Nel caso di specie, l’amministratore delegato di una società pubblica, già convenuto unitamente alla società da un ex-dirigente della stessa, il quale lamentava di aver subito condotte di mobbing e di esser stato licenziato illegittimamente, chiamava in causa la propria compagnia assicurativa per vedersi rifondere le spese legali sostenute per difendersi (peraltro proficuamente ovvero ottenendo l’archiviazione) nel precedente giudizio innanzi alla Corte dei Conti.
Avendo rilevato che il danno derivante da illegittimo licenziamento e da condotte di mobbing non si connota precipuamente per i riflessi personali, come quelle elencate nelle condizioni di polizza (“è ritenuto danno patrimoniale ogni danno, che non sia danno alle persone (omicidio, lesioni personali o danno alla salute) né danno a cose (danneggiamento, distruzione o perdita di beni) e che non sia di derivazione di tali danni”), ma - anche e - soprattutto per quelli risarcitori, e quindi patrimoniali, ed essendo stato l’assicurato convenuto proprio in relazione a tali fatti, questo Giudice ha accertato l’obbligo della compagnia di assecondare la pretesa del proprio cliente e ha condannato di conseguenza.
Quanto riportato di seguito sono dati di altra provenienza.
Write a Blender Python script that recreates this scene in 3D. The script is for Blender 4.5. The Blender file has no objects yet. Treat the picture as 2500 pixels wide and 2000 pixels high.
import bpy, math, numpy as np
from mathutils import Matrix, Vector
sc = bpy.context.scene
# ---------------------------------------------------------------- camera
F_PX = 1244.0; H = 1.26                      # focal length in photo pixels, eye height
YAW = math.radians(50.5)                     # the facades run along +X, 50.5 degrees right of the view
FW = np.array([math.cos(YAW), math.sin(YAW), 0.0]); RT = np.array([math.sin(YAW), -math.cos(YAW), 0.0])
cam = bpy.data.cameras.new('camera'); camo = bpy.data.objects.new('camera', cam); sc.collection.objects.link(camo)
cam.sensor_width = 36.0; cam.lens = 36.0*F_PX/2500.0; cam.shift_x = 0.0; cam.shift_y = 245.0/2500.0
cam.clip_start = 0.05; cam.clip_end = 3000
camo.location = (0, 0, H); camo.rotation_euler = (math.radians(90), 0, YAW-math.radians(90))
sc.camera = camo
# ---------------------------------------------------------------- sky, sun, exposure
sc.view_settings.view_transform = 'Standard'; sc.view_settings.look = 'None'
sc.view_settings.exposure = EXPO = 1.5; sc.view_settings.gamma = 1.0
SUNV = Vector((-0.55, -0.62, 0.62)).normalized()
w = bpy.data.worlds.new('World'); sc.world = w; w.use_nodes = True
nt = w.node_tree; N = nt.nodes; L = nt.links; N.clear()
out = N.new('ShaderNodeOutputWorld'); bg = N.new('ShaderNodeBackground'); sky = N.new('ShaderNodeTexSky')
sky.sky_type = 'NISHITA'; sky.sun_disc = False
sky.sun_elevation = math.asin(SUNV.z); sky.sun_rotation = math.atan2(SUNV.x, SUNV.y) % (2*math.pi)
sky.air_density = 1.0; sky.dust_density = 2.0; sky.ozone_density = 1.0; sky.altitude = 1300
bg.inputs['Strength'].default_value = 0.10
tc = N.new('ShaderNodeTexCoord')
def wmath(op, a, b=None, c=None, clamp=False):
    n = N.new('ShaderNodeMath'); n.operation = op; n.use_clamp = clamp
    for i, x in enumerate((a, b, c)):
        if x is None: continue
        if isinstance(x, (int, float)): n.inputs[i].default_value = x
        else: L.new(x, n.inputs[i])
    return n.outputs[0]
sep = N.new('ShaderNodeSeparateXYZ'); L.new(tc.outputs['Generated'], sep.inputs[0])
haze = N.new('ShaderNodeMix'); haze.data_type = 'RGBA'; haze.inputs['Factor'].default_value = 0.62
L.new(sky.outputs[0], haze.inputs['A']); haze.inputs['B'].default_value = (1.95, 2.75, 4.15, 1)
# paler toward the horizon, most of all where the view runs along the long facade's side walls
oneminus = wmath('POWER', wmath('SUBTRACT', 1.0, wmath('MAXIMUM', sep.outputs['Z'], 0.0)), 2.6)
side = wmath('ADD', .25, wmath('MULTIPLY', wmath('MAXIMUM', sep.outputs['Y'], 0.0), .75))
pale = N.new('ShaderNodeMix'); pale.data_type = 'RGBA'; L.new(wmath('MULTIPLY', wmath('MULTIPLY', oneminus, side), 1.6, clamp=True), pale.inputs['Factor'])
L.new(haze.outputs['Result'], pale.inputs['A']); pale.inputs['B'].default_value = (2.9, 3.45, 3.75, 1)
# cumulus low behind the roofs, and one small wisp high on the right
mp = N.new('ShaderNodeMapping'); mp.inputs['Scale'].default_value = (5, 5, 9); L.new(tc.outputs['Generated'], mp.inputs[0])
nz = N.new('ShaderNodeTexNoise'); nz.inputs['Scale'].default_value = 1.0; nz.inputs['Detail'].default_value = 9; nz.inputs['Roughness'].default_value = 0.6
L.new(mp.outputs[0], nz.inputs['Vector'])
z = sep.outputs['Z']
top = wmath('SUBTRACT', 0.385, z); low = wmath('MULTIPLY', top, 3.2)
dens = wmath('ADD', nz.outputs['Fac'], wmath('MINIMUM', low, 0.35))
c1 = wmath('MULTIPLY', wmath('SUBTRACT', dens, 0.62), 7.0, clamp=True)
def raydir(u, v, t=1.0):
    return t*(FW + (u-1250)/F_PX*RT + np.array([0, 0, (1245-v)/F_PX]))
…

Infatti, le spese sopportate per esercitare il proprio diritto di difesa, anche solamente per far dichiarare il proprio difetto di legittimazione passiva, rientravano nel campo di copertura tracciato dalla polizza per danni patrimoniali, la quale vincolava a tenere indenni “ le persone assicurate da tutti i costi ed onorari di procedure avanti Autorità giudiziaria o procedure arbitrali qualora gli assicurati vengano chiamati in giudizio per pretese di risarcimento di danni patrimoniali in forza di norme sulla responsabilità civile”.